You know that feeling when you read an email from a company you like, and it just feels... wrong? Maybe they're usually funny, but this one is stiff. or they're usually professional, but this one uses three exclamation points and a "hey bestie."
It’s jarring. It’s like walking into your favorite coffee shop and finding out they’ve replaced the baristas with bouncers.
That feeling is a lack of brand consistency. And it’s not just an aesthetic problem; it’s a trust problem. When your voice wobbles, people subconsciously wonder if your product or service is wobbling too.
I’ve reviewed enough copy to know that most "off-brand" moments aren't intentional. They happen because we're tired, or we hired a new freelancer, or we just forgot who we were supposed to be that day.
Here is a practical checklist to run through before you hit publish. It’s not about stifling creativity; it’s about making sure your writing actually sounds like you.
1. The "Vibe" Check (Tone and Personality)
This is the hardest part to nail but the easiest to mess up. Tone isn't what you say; it's how you say it.
- Is it conversational or authoritative? If your brand is a "helpful neighbor," you shouldn't sound like a university lecturer. If you're a security firm, you probably shouldn't sound like a surfer dude.
- Check the humor level. Are you allowed to be funny? If yes, is this your kind of funny? Snarky funny is different from dad-joke funny.

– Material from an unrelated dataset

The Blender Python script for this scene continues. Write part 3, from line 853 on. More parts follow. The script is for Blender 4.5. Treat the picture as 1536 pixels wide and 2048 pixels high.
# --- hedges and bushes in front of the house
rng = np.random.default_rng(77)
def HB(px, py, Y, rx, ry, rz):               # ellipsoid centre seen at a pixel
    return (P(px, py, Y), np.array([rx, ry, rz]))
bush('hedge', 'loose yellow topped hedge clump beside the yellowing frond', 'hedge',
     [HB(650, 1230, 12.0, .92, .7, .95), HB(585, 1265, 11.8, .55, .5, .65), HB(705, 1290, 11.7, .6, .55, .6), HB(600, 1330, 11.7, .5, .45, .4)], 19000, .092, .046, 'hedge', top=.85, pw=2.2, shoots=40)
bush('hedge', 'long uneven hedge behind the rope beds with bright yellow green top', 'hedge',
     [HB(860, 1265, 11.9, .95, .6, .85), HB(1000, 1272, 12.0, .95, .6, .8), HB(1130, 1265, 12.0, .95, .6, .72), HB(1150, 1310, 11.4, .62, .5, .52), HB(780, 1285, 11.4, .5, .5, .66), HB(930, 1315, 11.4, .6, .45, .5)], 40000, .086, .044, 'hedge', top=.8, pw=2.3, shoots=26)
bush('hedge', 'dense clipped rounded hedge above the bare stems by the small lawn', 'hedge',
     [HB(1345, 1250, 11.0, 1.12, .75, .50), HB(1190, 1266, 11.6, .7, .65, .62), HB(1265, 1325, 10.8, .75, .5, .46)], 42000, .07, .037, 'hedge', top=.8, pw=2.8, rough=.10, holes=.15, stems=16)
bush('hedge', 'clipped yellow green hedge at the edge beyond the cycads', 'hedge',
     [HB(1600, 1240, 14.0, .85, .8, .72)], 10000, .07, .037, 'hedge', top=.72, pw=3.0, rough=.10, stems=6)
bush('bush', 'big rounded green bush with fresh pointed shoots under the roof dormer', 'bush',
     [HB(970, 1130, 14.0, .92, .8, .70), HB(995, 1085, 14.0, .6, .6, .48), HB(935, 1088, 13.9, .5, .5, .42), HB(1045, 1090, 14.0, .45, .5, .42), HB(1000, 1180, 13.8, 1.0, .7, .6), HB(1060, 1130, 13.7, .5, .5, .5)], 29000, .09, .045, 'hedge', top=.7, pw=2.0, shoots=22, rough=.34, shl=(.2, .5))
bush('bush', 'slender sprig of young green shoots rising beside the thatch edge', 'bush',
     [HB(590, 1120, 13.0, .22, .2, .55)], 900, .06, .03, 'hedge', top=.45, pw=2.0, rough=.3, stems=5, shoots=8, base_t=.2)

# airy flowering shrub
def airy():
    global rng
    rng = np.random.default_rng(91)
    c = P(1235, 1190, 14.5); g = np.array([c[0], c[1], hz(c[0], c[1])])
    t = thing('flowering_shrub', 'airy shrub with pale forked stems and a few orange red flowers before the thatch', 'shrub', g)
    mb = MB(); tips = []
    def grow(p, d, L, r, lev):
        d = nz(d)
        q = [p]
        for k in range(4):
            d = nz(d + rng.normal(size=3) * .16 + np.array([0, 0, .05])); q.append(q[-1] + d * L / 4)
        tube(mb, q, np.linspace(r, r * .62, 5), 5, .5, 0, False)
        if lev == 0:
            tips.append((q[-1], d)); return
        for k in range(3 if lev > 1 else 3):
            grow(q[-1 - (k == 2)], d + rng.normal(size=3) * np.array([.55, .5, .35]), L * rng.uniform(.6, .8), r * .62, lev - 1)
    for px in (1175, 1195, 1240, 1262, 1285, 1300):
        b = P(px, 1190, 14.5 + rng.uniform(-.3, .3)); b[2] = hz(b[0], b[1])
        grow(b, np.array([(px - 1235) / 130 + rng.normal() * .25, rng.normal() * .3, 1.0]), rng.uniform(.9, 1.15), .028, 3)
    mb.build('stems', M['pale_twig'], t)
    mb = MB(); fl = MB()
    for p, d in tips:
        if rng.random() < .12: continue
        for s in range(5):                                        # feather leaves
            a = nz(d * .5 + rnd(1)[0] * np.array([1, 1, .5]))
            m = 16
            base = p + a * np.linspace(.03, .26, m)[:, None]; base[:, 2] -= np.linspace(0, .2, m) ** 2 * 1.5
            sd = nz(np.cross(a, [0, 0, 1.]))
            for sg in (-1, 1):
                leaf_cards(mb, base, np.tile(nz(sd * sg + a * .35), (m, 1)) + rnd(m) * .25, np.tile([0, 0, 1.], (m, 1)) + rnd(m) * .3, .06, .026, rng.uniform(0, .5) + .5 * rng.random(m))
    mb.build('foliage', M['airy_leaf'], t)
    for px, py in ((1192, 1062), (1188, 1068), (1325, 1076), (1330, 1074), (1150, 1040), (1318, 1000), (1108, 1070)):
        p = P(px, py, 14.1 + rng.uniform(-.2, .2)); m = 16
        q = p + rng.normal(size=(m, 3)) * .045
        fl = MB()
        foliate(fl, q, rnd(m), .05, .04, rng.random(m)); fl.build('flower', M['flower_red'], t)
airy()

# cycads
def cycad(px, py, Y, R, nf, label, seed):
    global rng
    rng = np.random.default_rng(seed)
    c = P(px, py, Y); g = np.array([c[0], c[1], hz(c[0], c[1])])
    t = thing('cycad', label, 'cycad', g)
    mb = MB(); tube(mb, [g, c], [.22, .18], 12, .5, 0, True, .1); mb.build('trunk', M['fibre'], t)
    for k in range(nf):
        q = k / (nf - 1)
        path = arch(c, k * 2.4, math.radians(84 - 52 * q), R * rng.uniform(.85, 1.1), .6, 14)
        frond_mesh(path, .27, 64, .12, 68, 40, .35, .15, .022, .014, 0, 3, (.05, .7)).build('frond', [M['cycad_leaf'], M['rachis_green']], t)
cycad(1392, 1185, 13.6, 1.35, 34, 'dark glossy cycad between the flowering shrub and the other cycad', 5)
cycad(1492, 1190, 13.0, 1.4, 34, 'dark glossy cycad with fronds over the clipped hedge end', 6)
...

- Look at the pronouns. Do you use "I," "We," or the third person? Switching from "We believe" to "The company believes" is a dead giveaway that different people wrote the copy.
2. The Vocabulary Scan (Words We Use vs. Words We Ban)
Every brand has a "do not fly" list. These are words that just don't fit.
- Jargon check: Do you say "utilize" or "use"? "Synergy" or "teamwork"? If your brand values simplicity, strip out the corporate fluff.
- The "We vs. You" ratio: Count how many times you say "We" (about us) versus "You" (about the customer). Most meaningful brands lean heavily on "You."
- Banned words: I once worked with a brand that forbade the word "cheap." We could say "affordable," "accessible," or "value," but never "cheap." Do you have words like that?
3. The Formatting Fingerprint
Visuals matter in text too. The shape of your writing on the page signals who you are.
- Emoji usage: Are they encouraged, tolerated, or banned? If you use them, do you stick to a specific set? (e.g., only yellow faces, or only objects).
- Sentence length: Does your brand ramble poetically, or do you speak in short, punchy bursts?
- Capitalization: Do you use Title Case for headers, or sentence case? Do you capitalize your product names? These small details add up to a cohesive look.
4. The "So What?" Test
This is less about style and more about substance. Does this piece of content actually deliver on your brand's promise?
- Is the value clear? If your brand promises "clarity," is this email confusing? If you promise "speed," is this blog post 4,000 words long?
- Does it align with your values? If you claim to be customer-centric, are you using dark patterns or guilt-tripping language in your copy?
How to get a baseline if you don't have one
If you're reading this and thinking, "I don't even know what my brand rules are," you're not alone. Many companies operate on vibes until they hire their first freelancer, and then everything falls apart.
You need a reference point. You can build one manually by gathering your best emails, landing pages, and posts, and highlighting the patterns you like.
Or, if you want a shortcut, you can use Brand Cloner. You just feed it your website URL, and it analyzes your existing text to tell you what your voice actually is. It generates a simple style guide based on what you’ve already published. It’s a helpful way to see your brand from the outside and get a "source of truth" document without spending weeks in meetings.
When a checklist won't help
Consistency is great, but it’s not a suicide pact. There are times when you should break character.
- Crisis communication: If your server is down and people are losing money, drop the "quirky best friend" act. Be clear, serious, and apologetic.
- Apologies: Similar to crises, apologies need to be sincere. Corporate-speak apologies ("we regret any inconvenience") often sound worse than a plain human "I'm sorry."
- Huge pivots: If your market changes, your brand might need to change too. Don't cling to a "fun" tone if your audience has become serious and professional.
FAQ
Q: How strict should I be with these rules?
A: Treat them like guardrails, not handcuffs. If a sentence sounds amazing but breaks a minor rule, keep it. If it sounds "off," trust your gut.
Q: Can I have different tones for different channels?
A: Yes, but the core personality should be the same. You might be looser on Twitter/X and more formal on LinkedIn, but you should still sound like the same person in different settings.
Q: What if I’m rebranding?
A: Then consistency with the old stuff is the enemy. Create a new checklist for the new brand and stick to that religiously to help people adjust.
Final thoughts
Brand consistency isn't about being boring. It's about being reliable. It’s about letting your customers know that the same thoughtful, caring (or funny, or serious) team is behind every interaction.
Take five minutes to write down your top 3 "always" and "never" rules. Your future self—and your freelance writers—will thank you.